WRITTEN REQUEST. Quote every line from the top of the listing down to and including the line that contains "from mathutils import noise as mnoise".
*-*-*
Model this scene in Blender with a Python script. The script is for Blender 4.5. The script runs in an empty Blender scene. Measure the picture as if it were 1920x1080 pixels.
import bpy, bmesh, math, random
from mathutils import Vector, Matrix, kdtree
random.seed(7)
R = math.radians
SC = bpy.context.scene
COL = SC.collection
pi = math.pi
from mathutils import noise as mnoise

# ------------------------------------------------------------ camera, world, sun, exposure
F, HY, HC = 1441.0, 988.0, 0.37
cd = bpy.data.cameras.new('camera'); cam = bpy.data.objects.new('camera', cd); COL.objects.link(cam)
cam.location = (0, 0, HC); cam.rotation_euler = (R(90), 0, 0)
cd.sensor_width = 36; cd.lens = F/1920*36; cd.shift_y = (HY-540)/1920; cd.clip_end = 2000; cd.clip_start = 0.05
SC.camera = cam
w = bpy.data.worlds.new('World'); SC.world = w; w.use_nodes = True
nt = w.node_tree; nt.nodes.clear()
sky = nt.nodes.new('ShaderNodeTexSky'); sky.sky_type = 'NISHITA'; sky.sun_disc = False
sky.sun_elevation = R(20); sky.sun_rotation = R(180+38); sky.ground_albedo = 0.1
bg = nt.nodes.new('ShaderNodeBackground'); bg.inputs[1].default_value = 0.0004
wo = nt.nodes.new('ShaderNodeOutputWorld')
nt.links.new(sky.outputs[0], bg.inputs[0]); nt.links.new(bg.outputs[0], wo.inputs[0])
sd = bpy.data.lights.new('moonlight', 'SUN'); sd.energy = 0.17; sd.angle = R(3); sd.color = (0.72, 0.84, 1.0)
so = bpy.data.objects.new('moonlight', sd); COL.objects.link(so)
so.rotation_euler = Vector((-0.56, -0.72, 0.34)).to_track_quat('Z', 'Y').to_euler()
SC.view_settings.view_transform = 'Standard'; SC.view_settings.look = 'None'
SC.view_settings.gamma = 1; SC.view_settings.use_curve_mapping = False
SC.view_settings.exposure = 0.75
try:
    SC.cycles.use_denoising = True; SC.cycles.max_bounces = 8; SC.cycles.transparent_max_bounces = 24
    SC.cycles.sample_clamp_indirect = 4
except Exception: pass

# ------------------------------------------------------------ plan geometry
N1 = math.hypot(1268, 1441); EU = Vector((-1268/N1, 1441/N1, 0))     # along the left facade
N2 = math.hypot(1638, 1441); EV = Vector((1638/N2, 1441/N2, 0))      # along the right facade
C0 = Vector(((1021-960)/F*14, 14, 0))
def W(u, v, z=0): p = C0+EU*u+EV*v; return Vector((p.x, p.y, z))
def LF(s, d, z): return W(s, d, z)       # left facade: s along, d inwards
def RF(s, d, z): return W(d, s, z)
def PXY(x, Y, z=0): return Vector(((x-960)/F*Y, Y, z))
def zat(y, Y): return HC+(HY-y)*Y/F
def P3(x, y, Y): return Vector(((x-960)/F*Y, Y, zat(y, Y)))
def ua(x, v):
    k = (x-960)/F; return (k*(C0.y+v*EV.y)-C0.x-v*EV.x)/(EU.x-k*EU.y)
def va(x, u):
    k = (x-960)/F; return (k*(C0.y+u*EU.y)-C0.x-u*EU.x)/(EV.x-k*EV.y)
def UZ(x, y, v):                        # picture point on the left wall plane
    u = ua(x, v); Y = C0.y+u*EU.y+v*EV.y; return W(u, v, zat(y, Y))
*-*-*
TASK ANSWER.
Model this scene in Blender with a Python script. The script is for Blender 4.5. The script runs in an empty Blender scene. Measure the picture as if it were 1920x1080 pixels.
import bpy, bmesh, math, random
from mathutils import Vector, Matrix, kdtree
random.seed(7)
R = math.radians
SC = bpy.context.scene
COL = SC.collection
pi = math.pi
from mathutils import noise as mnoise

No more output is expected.